Reproduce the listing below character for character; drop every image.

★ ★ ★

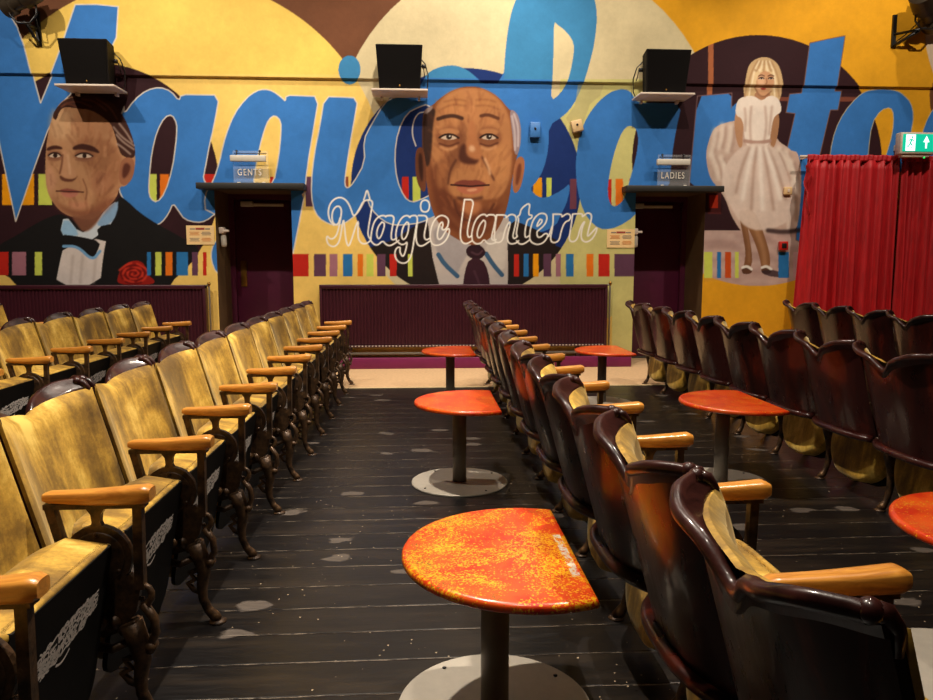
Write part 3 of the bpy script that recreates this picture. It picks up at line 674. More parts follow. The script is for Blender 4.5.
def figure_right():
    # a generic woman in a wide pale gown
    SKL=(206,158,122); SKD=(140,94,60); DR=(228,206,190)
    poly('R',[(215,440),(160,450),(90,475),(60,530),(35,620),(40,700),(60,780),(110,840),(150,900),(180,990),(215,1050),(250,1100),(480,1100),(540,1000),(590,860),(590,740),(560,650),(520,600),(450,560),(430,470)],(204,174,158),sm=2)
    poly('S',[(30,0),(80,160),(130,200),(180,290),(250,330),(330,330),(370,380),(350,420),(480,420),(500,300),(508,160),(500,40),(470,-10)],(200,170,154),sm=2)
    for a,b,c,d in ((90,500,60,640),(130,470,110,600),(180,470,160,620),(70,640,110,780),(120,650,170,820),(460,600,520,720),(500,620,560,800),(440,620,480,760),(530,680,560,860)):
        line('R',[(a,b),((a+c)/2+8,(b+d)/2),(c,d)],(240,224,208),.06,.75,.02)
        line('R',[(a+22,b+10),((a+c)/2+30,(b+d)/2),(c+22,d)],(166,134,120),.028,.6,.012)
    for k,(x,y) in enumerate(((350,300),(380,260),(420,230),(460,210),(480,280),(440,320),(400,300),(320,230),(360,200),(120,120),(160,160),(200,200),(240,230),(280,240))):
        line('S',[(x,y-50),(x+4,y),(x+2,y+70)],(238,222,208) if k%2 else (160,128,108),.04,.7,.015)
    # legs and shoes
    poly('S',[(205,300),(270,300),(300,360),(330,450),(350,520),(352,590),(310,612),(300,540),(270,450),(235,380)],SKD,sm=2)
    poly('S',[(190,300),(230,300),(240,400),(262,520),(258,590),(215,600),(230,520),(215,430)],(128,86,56),sm=2)
    line('S',[(265,360),(300,440),(320,510),(325,580)],(186,138,98),.05,.8,.02)
    line('S',[(222,360),(245,450),(246,560)],(166,118,84),.03,.7,.012)
    for x0 in (210,308):
        poly('S',[(x0,590),(x0+30,580),(x0+52,595),(x0+48,618),(x0+8,622),(x0-2,606)],(96,62,44),sm=2)
        line('S',[(x0+2,588),(x0+25,580),(x0+48,596)],(240,232,222),.03)
    poly('S',[(300,600),(390,600),(430,640),(330,630)],(60,44,48),sm=1,alpha=.8)
    # hair behind the shoulders
    poly('R',[(262,180),(280,110),(340,75),(400,78),(452,120),(474,200),(480,280),(455,340),(420,330),(300,330),(262,320),(252,250)],(206,172,126),sm=2)
    # bodice with short sleeves, arms hanging
    poly('R',[(318,270),(410,270),(412,330),(318,330)],(176,126,92),sm=1)
    poly('R',[(222,340),(200,430),(205,520),(225,600),(248,600),(250,520),(262,420)],(190,142,106),sm=2)
    poly('R',[(430,330),(462,400),(462,480),(440,590),(412,610),(410,520),(410,420)],(172,124,88),sm=2)
    poly('R',[(235,305),(310,292),(360,330),(405,290),(462,310),(480,390),(440,410),(425,440),(412,520),(400,600),(270,600),(258,520),(250,430),(205,410),(212,340)],(238,222,208),sm=2)
    lines_('R',[[(300,360),(290,470),(300,590)],[(380,360),(390,470),(370,590)],[(262,370),(268,430),(262,500)],[(420,360),(412,440),(404,520)]],(192,160,144),.026,.7,.01)
    line('R',[(262,560),(335,572),(408,560)],(176,138,122),.04,.9,.004)
    # skirt front
    poly('R',[(265,575),(405,575),(450,620),(500,720),(540,860),(560,1000),(430,1080),(260,1080),(150,900),(120,780),(170,660)],(226,204,190),sm=2,soft=.01,alpha=.9)
    lines_('R',[[(290,600),(240,720),(210,860)],[(330,600),(310,760),(300,960)],[(370,600),(400,760),(430,960)],[(395,600),(450,720),(500,900)]],(178,146,130),.035,.7,.014)
    lines_('R',[[(310,600),(275,740),(250,900)],[(350,600),(355,760),(365,960)],[(385,600),(430,740),(470,900)]],(250,238,226),.045,.8,.016)
    line('S',[(340,402),(420,412),(500,400)],(50,34,36),.05,.8,.01)
    # head
    poly('R',[(318,170),(345,145),(400,150),(430,175),(428,230),(400,280),(365,305),(335,290),(318,240)],(204,152,112),sm=2)
    poly('R',[(330,180),(370,170),(370,250),(345,270),(325,230)],(222,176,138),sm=2,soft=.01)
    poly('R',[(300,250),(300,160),(345,120),(410,125),(446,170),(446,250),(432,240),(424,190),(380,150),(345,165),(322,200),(316,250)],(226,196,150),sm=2)
    for k in range(9):
        x=290+k*20
        lines_('R',[[(365+(x-365)*.5,100),(x-6,160 if 300<x<440 else 180),(x-10+(x-365)*.25,150 if 310<x<430 else 300)]],(246,226,190) if k%2 else (176,136,96),.02,.8,.006)
    for cx in (350,405):
        line('R',[(cx-16,186),(cx,178),(cx+16,186)],(100,62,44),.014,.9)
        disc('R',cx,200,13,5,(226,206,190)); disc('R',cx,200,5,5,(40,26,22))
        line('R',[(cx-15,200),(cx,192),(cx+15,200)],(44,26,22),.012)
    line('R',[(378,200),(384,226),(374,232)],(150,100,72),.012,.8)
    poly('R',[(348,254),(368,248),(390,254),(370,266)],(160,56,48),sm=2)
    line('R',[(320,250),(345,295),(380,305),(415,270)],(120,76,54),.014,.7,.004)
    for a,b,c in [(704,712.3,(206,216,92)),(717,721,(44,116,178)),(725,731,(206,80,28)),(735,738.7,(206,216,92)),(778.4,789,(44,116,178)),(793.3,797.7,(206,160,160))]:
        poly('0',[(a,252),(b,252),(b,278),(a,278)],c,sm=0)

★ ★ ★

## Exercise output
Write part 3 of the bpy script that recreates this picture. It picks up at line 674. More parts follow. The script is for Blender 4.5.
def figure_right():
    # a generic woman in a wide pale gown
    SKL=(206,158,122); SKD=(140,94,60); DR=(228,206,190)
    poly('R',[(215,440),(160,450),(90,475),(60,530),(35,620),(40,700),(60,780),(110,840),(150,900),(180,990),(215,1050),(250,1100),(480,1100),(540,1000),(590,860),(590,740),(560,650),(520,600),(450,560),(430,470)],(204,174,158),sm=2)
    poly('S',[(30,0),(80,160),(130,200),(180,290),(250,330),(330,330),(370,380),(350,420),(480,420),(500,300),(508,160),(500,40),(470,-10)],(200,170,154),sm=2)
    for a,b,c,d in ((90,500,60,640),(130,470,110,600),(180,470,160,620),(70,640,110,780),(120,650,170,820),(460,600,520,720),(500,620,560,800),(440,620,480,760),(530,680,560,860)):
        line('R',[(a,b),((a+c)/2+8,(b+d)/2),(c,d)],(240,224,208),.06,.75,.02)
        line('R',[(a+22,b+10),((a+c)/2+30,(b+d)/2),(c+22,d)],(166,134,120),.028,.6,.012)
    for k,(x,y) in enumerate(((350,300),(380,260),(420,230),(460,210),(480,280),(440,320),(400,300),(320,230),(360,200),(120,120),(160,160),(200,200),(240,230),(280,240))):
        line('S',[(x,y-50),(x+4,y),(x+2,y+70)],(238,222,208) if k%2 else (160,128,108),.04,.7,.015)
    # legs and shoes
    poly('S',[(205,300),(270,300),(300,360),(330,450),(350,520),(352,590),(310,612),(300,540),(270,450),(235,380)],SKD,sm=2)
    poly('S',[(190,300),(230,300),(240,400),(262,520),(258,590),(215,600),(230,520),(215,430)],(128,86,56),sm=2)
    line('S',[(265,360),(300,440),(320,510),(325,580)],(186,138,98),.05,.8,.02)
    line('S',[(222,360),(245,450),(246,560)],(166,118,84),.03,.7,.012)
    for x0 in (210,308):
        poly('S',[(x0,590),(x0+30,580),(x0+52,595),(x0+48,618),(x0+8,622),(x0-2,606)],(96,62,44),sm=2)
        line('S',[(x0+2,588),(x0+25,580),(x0+48,596)],(240,232,222),.03)
    poly('S',[(300,600),(390,600),(430,640),(330,630)],(60,44,48),sm=1,alpha=.8)
    # hair behind the shoulders
    poly('R',[(262,180),(280,110),(340,75),(400,78),(452,120),(474,200),(480,280),(455,340),(420,330),(300,330),(262,320),(252,250)],(206,172,126),sm=2)
    # bodice with short sleeves, arms hanging
    poly('R',[(318,270),(410,270),(412,330),(318,330)],(176,126,92),sm=1)
    poly('R',[(222,340),(200,430),(205,520),(225,600),(248,600),(250,520),(262,420)],(190,142,106),sm=2)
    poly('R',[(430,330),(462,400),(462,480),(440,590),(412,610),(410,520),(410,420)],(172,124,88),sm=2)
    poly('R',[(235,305),(310,292),(360,330),(405,290),(462,310),(480,390),(440,410),(425,440),(412,520),(400,600),(270,600),(258,520),(250,430),(205,410),(212,340)],(238,222,208),sm=2)
    lines_('R',[[(300,360),(290,470),(300,590)],[(380,360),(390,470),(370,590)],[(262,370),(268,430),(262,500)],[(420,360),(412,440),(404,520)]],(192,160,144),.026,.7,.01)
    line('R',[(262,560),(335,572),(408,560)],(176,138,122),.04,.9,.004)
    # skirt front
    poly('R',[(265,575),(405,575),(450,620),(500,720),(540,860),(560,1000),(430,1080),(260,1080),(150,900),(120,780),(170,660)],(226,204,190),sm=2,soft=.01,alpha=.9)
    lines_('R',[[(290,600),(240,720),(210,860)],[(330,600),(310,760),(300,960)],[(370,600),(400,760),(430,960)],[(395,600),(450,720),(500,900)]],(178,146,130),.035,.7,.014)
    lines_('R',[[(310,600),(275,740),(250,900)],[(350,600),(355,760),(365,960)],[(385,600),(430,740),(470,900)]],(250,238,226),.045,.8,.016)
    line('S',[(340,402),(420,412),(500,400)],(50,34,36),.05,.8,.01)
    # head
    poly('R',[(318,170),(345,145),(400,150),(430,175),(428,230),(400,280),(365,305),(335,290),(318,240)],(204,152,112),sm=2)
    poly('R',[(330,180),(370,170),(370,250),(345,270),(325,230)],(222,176,138),sm=2,soft=.01)
    poly('R',[(300,250),(300,160),(345,120),(410,125),(446,170),(446,250),(432,240),(424,190),(380,150),(345,165),(322,200),(316,250)],(226,196,150),sm=2)
    for k in range(9):
        x=290+k*20
        lines_('R',[[(365+(x-365)*.5,100),(x-6,160 if 300<x<440 else 180),(x-10+(x-365)*.25,150 if 310<x<430 else 300)]],(246,226,190) if k%2 else (176,136,96),.02,.8,.006)
    for cx in (350,405):
        line('R',[(cx-16,186),(cx,178),(cx+16,186)],(100,62,44),.014,.9)
        disc('R',cx,200,13,5,(226,206,190)); disc('R',cx,200,5,5,(40,26,22))
        line('R',[(cx-15,200),(cx,192),(cx+15,200)],(44,26,22),.012)
    line('R',[(378,200),(384,226),(374,232)],(150,100,72),.012,.8)
    poly('R',[(348,254),(368,248),(390,254),(370,266)],(160,56,48),sm=2)
    line('R',[(320,250),(345,295),(380,305),(415,270)],(120,76,54),.014,.7,.004)
    for a,b,c in [(704,712.3,(206,216,92)),(717,721,(44,116,178)),(725,731,(206,80,28)),(735,738.7,(206,216,92)),(778.4,789,(44,116,178)),(793.3,797.7,(206,160,160))]:
        poly('0',[(a,252),(b,252),(b,278),(a,278)],c,sm=0)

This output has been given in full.